I've been noticing a performance issue in one of my servers running Apache/PHP/MySQL.

So I decided to investigate and test it against other servers.

What did I do?

In three different servers, I created a database (db_sandbox), with a single innodb table (table_sandbox), with 4 columns (id (int), title (varchar 255), description (text), date (timestamp)). NOTE: id is the primary key with autoincrement.

I created a simple PHP routine that includes 15.000 records into this table, in groups of 5.000, using 3 different methods:

  • Method 1: 5.000 insert commands, each being processed individually through 5.000 single queries
  • Method 2: 5.000 insert commands, separated by semi-colon, in a single call to the DB.
  • Method 3: 1 insert command of 5.000 records.

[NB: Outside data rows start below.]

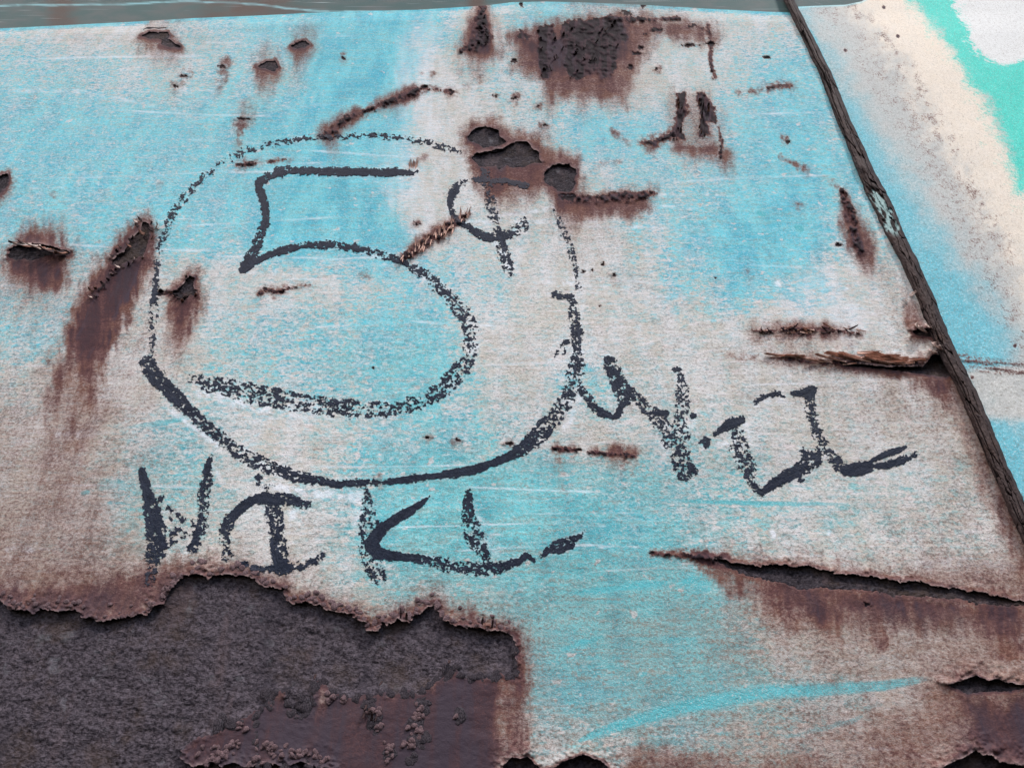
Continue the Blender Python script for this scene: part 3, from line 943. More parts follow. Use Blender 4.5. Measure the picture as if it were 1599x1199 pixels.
PITS = [(537, 91, 3, 3), (649, 350, 4, 4), (669, 683, 5, 2), (714, 687, 4, 2.5), (795, 693, 6, 2.5), (870, 701, 5, 3), (905, 702, 6, 2), (1075, 71, 11, 3.5),
        (1093, 71, 2, 2), (1111, 69, 9, 3), (1003, 75, 5, 2.5), (995, 84, 7, 2.5), (984, 106, 6, 4), (802, 96, 5, 4), (978, 20, 9, 4), (1025, 47, 9, 3),
        (1353, 944, 5, 3), (1320, 79, 4, 2.5), (1380, 12, 2, 2.5), (1197, 90, 5, 2.5), (804, 153, 5, 3), (839, 166, 4, 2), (774, 150, 4, 2.5), (704, 145, 2.5, 5),
        (663, 136, 5, 3), (347, 104, 6, 3), (288, 119, 7, 2.5), (273, 135, 5, 2.5), (380, 186, 10, 2), (850, 195, 6, 2), (1230, 222, 3, 3), (888, 309, 14, 6),
        (1018, 863, 4, 2.5), (1120, 871, 8, 2.5), (942, 412, 2, 3), (925, 422, 2, 2), (958, 430, 4, 3), (910, 424, 3, 3), (1118, 434, 2, 1.5), (936, 478, 2, 1.5),
        (250, 458, 6, 5), (584, 210, 5, 2), (1310, 382, 5, 3), (583, 575, 2, 3), (437, 456, 7, 2.5), (415, 451, 5, 2), (388, 258, 6, 2), (376, 258, 4, 2),
        (1001, 4, 6, 3), (1004, 10, 4, 5), (80, -2, 4, 3), (138, 3, 5, 2.5), (1025, 109, 2, 3), (813, 8, 3, 4)]
for n, (pu, pv, ru, rv) in enumerate(PITS):
    sl = LAT.box(pu - 20, pv - 20, pu + 20, pv + 20)
    u, v = U[sl], V[sl]
    q = np.hypot((u - pu + fbm(v / 4, v * 0, 210 + n) * 2) / (ru * .9), (v - pv) / (rv * .9)) + fbm(u / 3.2, v / 3.2, 200 + n) * .8
    H[sl] += -.0010 * smooth(1.2 - q, 0, .8) + .0009 * smooth(1 - np.abs(q - 1.4) / .6, 0, 1) * (v < pv + 1)
    put_max(dark, sl, smooth(1.25 - q, 0, .5))
    put_max(rust, sl, .55 * smooth(1.9 - q, 0, 1.3))
rust += dark * .25

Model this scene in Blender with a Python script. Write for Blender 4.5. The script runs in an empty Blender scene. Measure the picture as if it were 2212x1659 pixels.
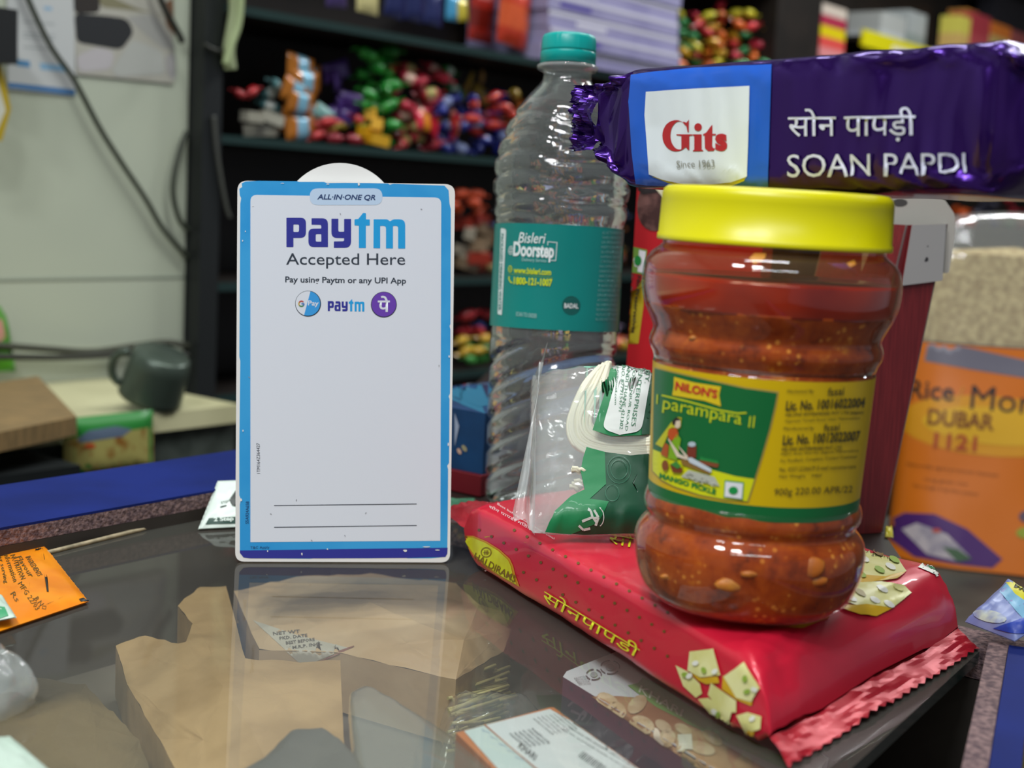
import bpy, bmesh, math, random
from mathutils import Vector, Matrix, noise
from mathutils.bvhtree import BVHTree
from mathutils.geometry import delaunay_2d_cdt

random.seed(11)
SC = bpy.context.scene
COL = SC.collection
V = Vector

# ------------------------------------------------------------------ camera
IW, IH, FPX = 2212.0, 1659.0, 3000.0
CAM = V((0.0, 0.0, 0.178))
PITCH, ROLL = math.radians(7.7), math.radians(3.0)
FWD = V((0, math.cos(PITCH), -math.sin(PITCH)))
_r0 = V((1, 0, 0))
_u0 = V((0, math.sin(PITCH), math.cos(PITCH)))
RGT = _r0 * math.cos(ROLL) + _u0 * math.sin(ROLL)
UPV = _u0 * math.cos(ROLL) - _r0 * math.sin(ROLL)
cd = bpy.data.cameras.new('camera')
cd.sensor_width = 36.0
cd.lens = FPX / IW * 36.0
cd.clip_start = 0.02
cd.dof.use_dof = True
cd.dof.focus_distance = 0.61
cd.dof.aperture_fstop = 9.5
cam = bpy.data.objects.new('camera', cd)
COL.objects.link(cam)
cam.matrix_world = Matrix(((RGT.x, UPV.x, -FWD.x, CAM.x), (RGT.y, UPV.y, -FWD.y, CAM.y),
                           (RGT.z, UPV.z, -FWD.z, CAM.z), (0, 0, 0, 1)))
SC.camera = cam

# ------------------------------------------------------------------ exposure, world, lamps
SC.view_settings.view_transform = 'Standard'
SC.view_settings.look = 'None'
SC.view_settings.exposure = -0.06
SC.view_settings.gamma = 1.0
SC.view_settings.use_curve_mapping = False
wd = bpy.data.worlds.new('street_daylight')
wd.use_nodes = True
wd.node_tree.nodes['Background'].inputs[0].default_value = (0.80, 0.88, 1.0, 1)
wd.node_tree.nodes['Background'].inputs[1].default_value = 0.24
SC.world = wd

# wall direction D1 (u) runs away to the right, D2 (v) points from the counter to the shelves
D1 = V((0.615, 0.7885, 0)).normalized()
D2 = V((-D1.y, D1.x, 0))
ZC, ZF = 1.45, -0.95


def U(u, v, z):
    return D1 * u + D2 * v + V((0, 0, z))


def lamp(name, loc, power, size, aim=None, shape='DISK', size_y=None, col=(0.96, 0.98, 1.0)):
    l = bpy.data.lights.new(name, 'AREA')
    l.energy = power
    l.shape = shape
    l.size = size
    if size_y:
        l.size_y = size_y
    l.color = col
    o = bpy.data.objects.new(name, l)
    COL.objects.link(o)
    o.location = loc
    d = (V(aim) - V(loc)) if aim is not None else V((0, 0, -1))
    o.rotation_euler = d.to_track_quat('-Z', 'Y').to_euler()
    return o


lamp('ceiling_spot_lamp', (-0.62, -0.10, 1.40), 12, 0.24)
lamp('ceiling_spot_lamp', (-0.30, -0.32, 1.40), 12, 0.24)
lamp('ceiling_tube_lamp', (-0.05, -0.75, 1.40), 11, 1.1, None, 'RECTANGLE', 0.06, (0.95, 0.98, 1.0))
lamp('ceiling_tube_lamp', (0.02, 0.42, 1.40), 5.5, 0.5, None, 'RECTANGLE', 0.06, (0.97, 0.99, 1.0))
lamp('ceiling_tube_lamp', U(1.2, 0.55, 1.40), 13, 1.1, None, 'RECTANGLE', 0.06, (0.97, 1.0, 0.97))
lamp('ceiling_tube_lamp', U(2.7, 0.45, 1.40), 28, 1.1, None, 'RECTANGLE', 0.06, (0.97, 0.99, 1.0))


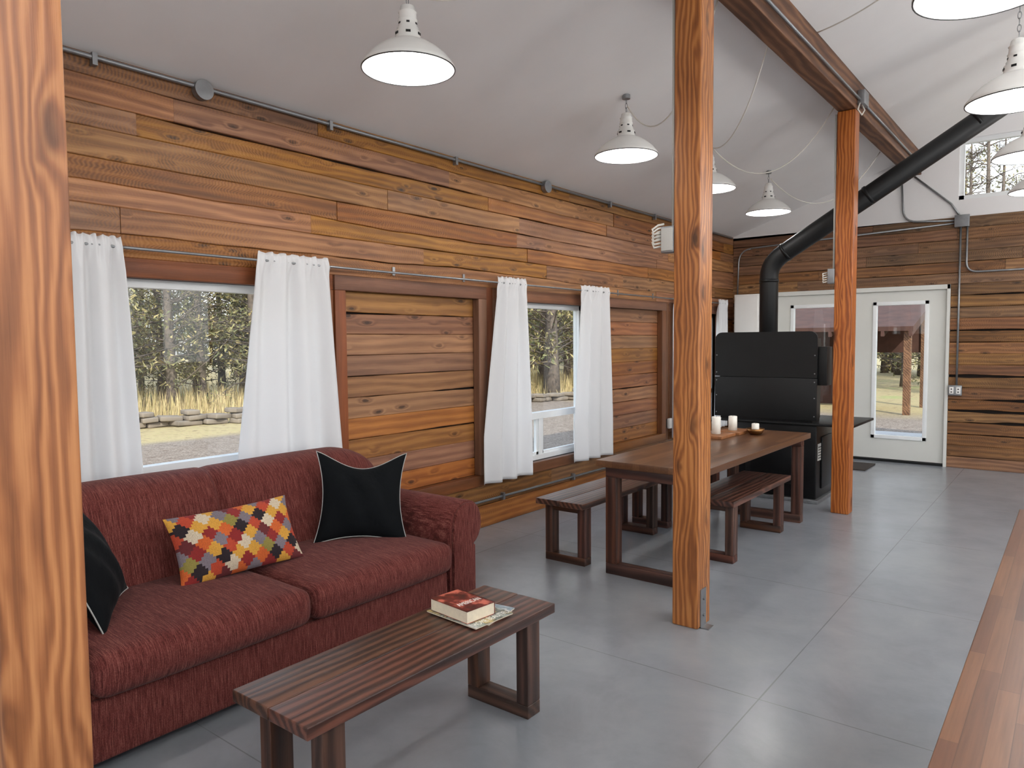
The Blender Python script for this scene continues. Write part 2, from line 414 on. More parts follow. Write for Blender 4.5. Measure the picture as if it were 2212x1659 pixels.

Before anything else, it is obvious that Methods 2 and 3 are the best regarding performance. But this is not the point. In the real word, methods 2 and 3 are just ideal scenarios but rarely occur.

In any case, when I compare the results of each of these, I was surprised. Considering SERVER-1 as my problematic server this is what I got:

  • Method 1: SERVER-2 is 165x faster and SERVER-3 is 40x faster;
  • Method 2: SERVER-2 is 6x faster and SERVER-3 is 7x faster;
  • Method 3: SERVER-2 is 5% slower and SERVER-3 is 1.5x faster;

My conclusion is that there is something in the settings of SERVER-1 that is impacting the running of multiple individual queries.

Does anyone knows what settings they might be?

SERVER-1: This is a virtual machine

  • Intel Xeon E5-2630 v3 2.4GHz
  • 16GB RAM
  • SSD 120GB
  • Windows Server 2012 R2
  • MySQL 5.6
  • VMWare

SERVER-2

  • Intel Xeon X3360 2.83GHz
  • 4GB RAM
  • SSD 250GB
  • Windows Server 2003 (ready for retirement)
  • MySQL 5.0

SERVER-3

  • Intel I7-3770 3.4GHz
  • 16GB RAM
  • SSD 120GB
  • Windows 8.1 Pro
  • MySQL 5.6

NOTE: I compared my.ini from SERVER-1 and SERVER-3 and they are virtually identical. SERVER-2, running Mysql 5.0 is very different.

Best Answer

If I read and understand well your question you are comparing those results you obtain in a Windows VM running on ESXi with server2 and 3 that run their OSes on bare metal.

As long as HW stays similar, there is no chance you will see better performance on the VM.

Bare metal db server will always be faster. More write to disks you enqueue, more true this last sentence becomes.

What's slowing down those inserts on Server1 is probably the virtualization layer and there is a huge literature discussing what shouldn't be virtualized where performances are a point.

Also, this is particularly true on ESXi without flash cache hw raid controller.